Dataset section -
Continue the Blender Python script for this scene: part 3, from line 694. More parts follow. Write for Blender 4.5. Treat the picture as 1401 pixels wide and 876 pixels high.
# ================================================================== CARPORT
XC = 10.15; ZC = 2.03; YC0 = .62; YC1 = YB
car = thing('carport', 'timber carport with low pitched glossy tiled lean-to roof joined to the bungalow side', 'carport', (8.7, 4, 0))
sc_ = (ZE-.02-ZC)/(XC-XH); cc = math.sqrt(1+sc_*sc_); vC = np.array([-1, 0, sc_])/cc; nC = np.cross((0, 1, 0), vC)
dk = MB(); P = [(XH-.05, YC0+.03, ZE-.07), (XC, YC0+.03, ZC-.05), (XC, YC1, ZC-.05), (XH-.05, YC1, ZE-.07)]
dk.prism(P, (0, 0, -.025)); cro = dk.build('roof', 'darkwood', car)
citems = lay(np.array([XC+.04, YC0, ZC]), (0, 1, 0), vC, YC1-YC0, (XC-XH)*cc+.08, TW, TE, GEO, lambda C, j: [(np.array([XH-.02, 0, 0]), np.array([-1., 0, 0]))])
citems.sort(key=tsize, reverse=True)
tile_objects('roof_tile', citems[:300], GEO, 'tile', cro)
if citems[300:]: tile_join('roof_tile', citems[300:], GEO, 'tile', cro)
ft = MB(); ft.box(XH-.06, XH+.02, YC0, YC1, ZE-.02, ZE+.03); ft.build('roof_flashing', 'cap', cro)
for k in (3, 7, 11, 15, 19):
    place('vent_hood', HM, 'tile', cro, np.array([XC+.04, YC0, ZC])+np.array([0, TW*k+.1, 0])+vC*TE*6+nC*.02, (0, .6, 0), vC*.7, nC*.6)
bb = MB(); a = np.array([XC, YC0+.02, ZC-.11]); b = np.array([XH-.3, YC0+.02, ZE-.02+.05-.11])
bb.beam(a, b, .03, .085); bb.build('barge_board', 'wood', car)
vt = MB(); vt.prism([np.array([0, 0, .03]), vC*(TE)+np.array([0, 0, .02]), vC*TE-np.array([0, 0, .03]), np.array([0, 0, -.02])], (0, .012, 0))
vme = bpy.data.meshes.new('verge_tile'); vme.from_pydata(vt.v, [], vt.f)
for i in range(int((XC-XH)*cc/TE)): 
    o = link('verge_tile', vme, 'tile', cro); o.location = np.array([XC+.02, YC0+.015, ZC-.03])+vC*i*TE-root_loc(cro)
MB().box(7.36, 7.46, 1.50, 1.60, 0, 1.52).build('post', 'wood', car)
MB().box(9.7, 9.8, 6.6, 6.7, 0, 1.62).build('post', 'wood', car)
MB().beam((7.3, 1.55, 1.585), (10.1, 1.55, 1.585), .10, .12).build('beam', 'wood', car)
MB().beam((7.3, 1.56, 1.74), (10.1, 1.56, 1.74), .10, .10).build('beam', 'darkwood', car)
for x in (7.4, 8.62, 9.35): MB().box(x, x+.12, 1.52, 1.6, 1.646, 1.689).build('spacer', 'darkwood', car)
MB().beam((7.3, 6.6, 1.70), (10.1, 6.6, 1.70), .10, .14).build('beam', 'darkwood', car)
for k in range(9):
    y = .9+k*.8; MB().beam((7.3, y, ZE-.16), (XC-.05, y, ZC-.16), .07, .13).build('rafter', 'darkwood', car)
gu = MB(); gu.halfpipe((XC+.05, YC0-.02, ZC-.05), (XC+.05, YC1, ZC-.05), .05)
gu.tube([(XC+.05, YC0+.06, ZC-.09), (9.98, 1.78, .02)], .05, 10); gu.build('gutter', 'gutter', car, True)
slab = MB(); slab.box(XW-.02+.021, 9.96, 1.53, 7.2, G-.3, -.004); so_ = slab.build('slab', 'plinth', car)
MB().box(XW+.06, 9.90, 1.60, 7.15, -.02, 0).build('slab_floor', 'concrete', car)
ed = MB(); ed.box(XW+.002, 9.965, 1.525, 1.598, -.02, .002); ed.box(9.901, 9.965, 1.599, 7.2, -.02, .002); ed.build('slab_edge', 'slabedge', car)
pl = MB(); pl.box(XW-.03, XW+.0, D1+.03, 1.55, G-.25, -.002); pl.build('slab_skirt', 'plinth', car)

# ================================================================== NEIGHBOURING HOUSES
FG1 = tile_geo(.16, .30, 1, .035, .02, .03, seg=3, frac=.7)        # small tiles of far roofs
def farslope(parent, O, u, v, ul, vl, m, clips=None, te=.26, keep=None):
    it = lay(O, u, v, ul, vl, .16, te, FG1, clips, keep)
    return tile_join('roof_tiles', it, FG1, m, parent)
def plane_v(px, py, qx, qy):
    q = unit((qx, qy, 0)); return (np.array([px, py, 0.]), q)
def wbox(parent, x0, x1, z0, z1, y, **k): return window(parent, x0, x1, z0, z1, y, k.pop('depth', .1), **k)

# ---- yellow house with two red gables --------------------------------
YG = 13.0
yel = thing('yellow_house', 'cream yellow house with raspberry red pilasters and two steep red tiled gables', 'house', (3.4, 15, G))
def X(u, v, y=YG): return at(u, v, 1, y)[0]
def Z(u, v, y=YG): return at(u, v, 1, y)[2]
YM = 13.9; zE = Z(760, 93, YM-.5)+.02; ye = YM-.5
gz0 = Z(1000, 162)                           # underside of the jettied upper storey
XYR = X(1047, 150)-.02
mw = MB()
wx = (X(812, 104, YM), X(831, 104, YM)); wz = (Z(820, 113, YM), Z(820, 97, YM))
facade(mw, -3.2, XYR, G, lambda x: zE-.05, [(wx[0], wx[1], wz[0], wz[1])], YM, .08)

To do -
Repeat the data precisely, line by line.

Solution for this problem -
Continue the Blender Python script for this scene: part 3, from line 694. More parts follow. Write for Blender 4.5. Treat the picture as 1401 pixels wide and 876 pixels high.
# ================================================================== CARPORT
XC = 10.15; ZC = 2.03; YC0 = .62; YC1 = YB
car = thing('carport', 'timber carport with low pitched glossy tiled lean-to roof joined to the bungalow side', 'carport', (8.7, 4, 0))
sc_ = (ZE-.02-ZC)/(XC-XH); cc = math.sqrt(1+sc_*sc_); vC = np.array([-1, 0, sc_])/cc; nC = np.cross((0, 1, 0), vC)
dk = MB(); P = [(XH-.05, YC0+.03, ZE-.07), (XC, YC0+.03, ZC-.05), (XC, YC1, ZC-.05), (XH-.05, YC1, ZE-.07)]
dk.prism(P, (0, 0, -.025)); cro = dk.build('roof', 'darkwood', car)
citems = lay(np.array([XC+.04, YC0, ZC]), (0, 1, 0), vC, YC1-YC0, (XC-XH)*cc+.08, TW, TE, GEO, lambda C, j: [(np.array([XH-.02, 0, 0]), np.array([-1., 0, 0]))])
citems.sort(key=tsize, reverse=True)
tile_objects('roof_tile', citems[:300], GEO, 'tile', cro)
if citems[300:]: tile_join('roof_tile', citems[300:], GEO, 'tile', cro)
ft = MB(); ft.box(XH-.06, XH+.02, YC0, YC1, ZE-.02, ZE+.03); ft.build('roof_flashing', 'cap', cro)
for k in (3, 7, 11, 15, 19):
    place('vent_hood', HM, 'tile', cro, np.array([XC+.04, YC0, ZC])+np.array([0, TW*k+.1, 0])+vC*TE*6+nC*.02, (0, .6, 0), vC*.7, nC*.6)
bb = MB(); a = np.array([XC, YC0+.02, ZC-.11]); b = np.array([XH-.3, YC0+.02, ZE-.02+.05-.11])
bb.beam(a, b, .03, .085); bb.build('barge_board', 'wood', car)
vt = MB(); vt.prism([np.array([0, 0, .03]), vC*(TE)+np.array([0, 0, .02]), vC*TE-np.array([0, 0, .03]), np.array([0, 0, -.02])], (0, .012, 0))
vme = bpy.data.meshes.new('verge_tile'); vme.from_pydata(vt.v, [], vt.f)
for i in range(int((XC-XH)*cc/TE)): 
    o = link('verge_tile', vme, 'tile', cro); o.location = np.array([XC+.02, YC0+.015, ZC-.03])+vC*i*TE-root_loc(cro)
MB().box(7.36, 7.46, 1.50, 1.60, 0, 1.52).build('post', 'wood', car)
MB().box(9.7, 9.8, 6.6, 6.7, 0, 1.62).build('post', 'wood', car)
MB().beam((7.3, 1.55, 1.585), (10.1, 1.55, 1.585), .10, .12).build('beam', 'wood', car)
MB().beam((7.3, 1.56, 1.74), (10.1, 1.56, 1.74), .10, .10).build('beam', 'darkwood', car)
for x in (7.4, 8.62, 9.35): MB().box(x, x+.12, 1.52, 1.6, 1.646, 1.689).build('spacer', 'darkwood', car)
MB().beam((7.3, 6.6, 1.70), (10.1, 6.6, 1.70), .10, .14).build('beam', 'darkwood', car)
for k in range(9):
    y = .9+k*.8; MB().beam((7.3, y, ZE-.16), (XC-.05, y, ZC-.16), .07, .13).build('rafter', 'darkwood', car)
gu = MB(); gu.halfpipe((XC+.05, YC0-.02, ZC-.05), (XC+.05, YC1, ZC-.05), .05)
gu.tube([(XC+.05, YC0+.06, ZC-.09), (9.98, 1.78, .02)], .05, 10); gu.build('gutter', 'gutter', car, True)
slab = MB(); slab.box(XW-.02+.021, 9.96, 1.53, 7.2, G-.3, -.004); so_ = slab.build('slab', 'plinth', car)
MB().box(XW+.06, 9.90, 1.60, 7.15, -.02, 0).build('slab_floor', 'concrete', car)
ed = MB(); ed.box(XW+.002, 9.965, 1.525, 1.598, -.02, .002); ed.box(9.901, 9.965, 1.599, 7.2, -.02, .002); ed.build('slab_edge', 'slabedge', car)
pl = MB(); pl.box(XW-.03, XW+.0, D1+.03, 1.55, G-.25, -.002); pl.build('slab_skirt', 'plinth', car)

# ================================================================== NEIGHBOURING HOUSES
FG1 = tile_geo(.16, .30, 1, .035, .02, .03, seg=3, frac=.7)        # small tiles of far roofs
def farslope(parent, O, u, v, ul, vl, m, clips=None, te=.26, keep=None):
    it = lay(O, u, v, ul, vl, .16, te, FG1, clips, keep)
    return tile_join('roof_tiles', it, FG1, m, parent)
def plane_v(px, py, qx, qy):
    q = unit((qx, qy, 0)); return (np.array([px, py, 0.]), q)
def wbox(parent, x0, x1, z0, z1, y, **k): return window(parent, x0, x1, z0, z1, y, k.pop('depth', .1), **k)

# ---- yellow house with two red gables --------------------------------
YG = 13.0
yel = thing('yellow_house', 'cream yellow house with raspberry red pilasters and two steep red tiled gables', 'house', (3.4, 15, G))
def X(u, v, y=YG): return at(u, v, 1, y)[0]
def Z(u, v, y=YG): return at(u, v, 1, y)[2]
YM = 13.9; zE = Z(760, 93, YM-.5)+.02; ye = YM-.5
gz0 = Z(1000, 162)                           # underside of the jettied upper storey
XYR = X(1047, 150)-.02
mw = MB()
wx = (X(812, 104, YM), X(831, 104, YM)); wz = (Z(820, 113, YM), Z(820, 97, YM))
facade(mw, -3.2, XYR, G, lambda x: zE-.05, [(wx[0], wx[1], wz[0], wz[1])], YM, .08)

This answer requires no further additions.